La spending review, come è noto, ha indicato le voci della spesa pubblica sulle quali si doveva risparmiare: erano esclusi i soli costi della politica (le feste del sig. Fiorito e dei suoi amici; i viaggi del sig. Formigoni; etc.). La spesa pubblica, non ci stancheremo di dirlo, paga i servizi che lo stato offre ai cittadini, servizi che quasi sempre corrispondono a diritti sanciti dalla legge. Risparmiare sulla spesa pubblica significa in genere sottrarre un diritto a qualcuno, necessità dolorosa ma forse giustificata dal rischio del tracollo dello stato.
Tra le voci da tagliare c’erano scuola e ricerca, per quasi 600 milioni di euro in tre anni: di qui le maldestre ipotesi di aumento dell’orario dei docenti, riduzione delle ferie e quant’altro. Come prevedibile la scuola si è compattamente ribellata: i docenti si oppongono ad una vessazione di dubbia utilità e gli studenti difendono il loro diritto ad una istruzione decorosa, peraltro già tartassata. Non conosco i problemi della scuola abbastanza per parlarne pubblicamente: altri sono più qualificati di me a spiegare i danni che la manovra avrebbe causato. Ma su un punto non possono esserci dubbi: un taglio di 600 milioni fa danni.
Poiché la manovra economica non poteva essere vanificata, i soldi da qualche parte dovevano essere risparmiati: dove tagliare? Monti e i suoi ministri sono accademici e conoscono bene i loro polli: hanno tagliato varie spese e tra queste 20 milioni l’anno per tre anni sul finanziamento pubblico della ricerca, fondi cosiddetti PRIN e FIRB. E’ un gioco che in Italia funziona sempre. Il pubblico in fondo non capisce la ricerca e disprezza la cultura: Grande Fratello batte Superquark per dieci a zero. Gli addetti alla ricerca che dovrebbero protestare sono divisi: la metà di loro si è fatta abbagliare dalla retorica di una malintesa meritocrazia e quindi ritiene che ottenere un finanziamento sia una prova del proprio valore scientifico e non ottenerlo sia una vergogna. Consegue che pochi scienziati italiani hanno il coraggio di protestare per il taglio dei finanziamenti: chi lo facesse ammetterebbe di non essere il più bravo di tutti, quello la cui ricerca ottiene sempre il finanziamento perché è eccellente e supera qualunque prova.
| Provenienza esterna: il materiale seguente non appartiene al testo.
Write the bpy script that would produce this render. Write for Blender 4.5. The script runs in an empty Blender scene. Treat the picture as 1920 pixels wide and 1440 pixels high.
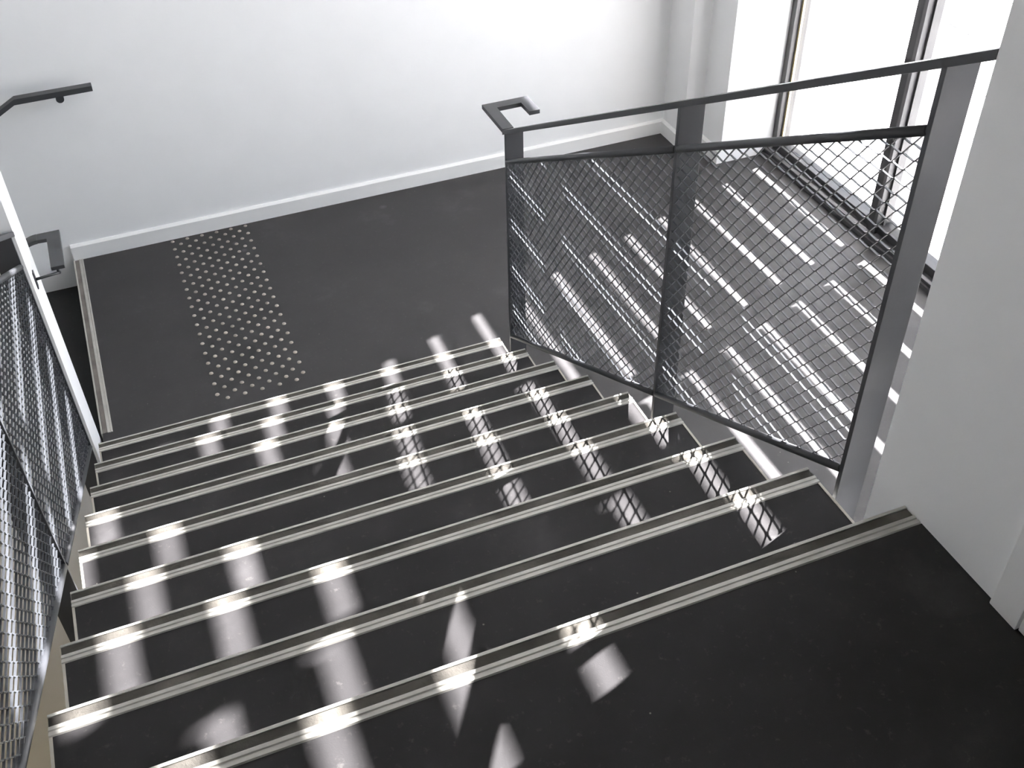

Non scrivo questo post per invitare i miei colleghi a ribellarsi, a scioperare, a opporsi: li conosco bene quanto Monti e so che Monti ha ragione. Lo scrivo per i colleghi dell’ANVUR: amici, vi hanno fregato. Vi hanno reso attori di una pantomima nella quale si valuta il merito per premiarlo con un taglio di 60 milioni di euro. Fate vedere che avete una spina dorsale: dimettetevi in blocco. Rifiutate questo gioco: voi non potete non sapere che il taglio punirà scienziati di valore, che voi vi apprestate a promuovere. I soldi ce li leveranno lo stesso ma almeno avrete rifiutato di farvi usare perché la meritocrazia che voi applicate è uno specchietto e noi (inclusi voi) siamo le allodole; Monti è il cacciatore.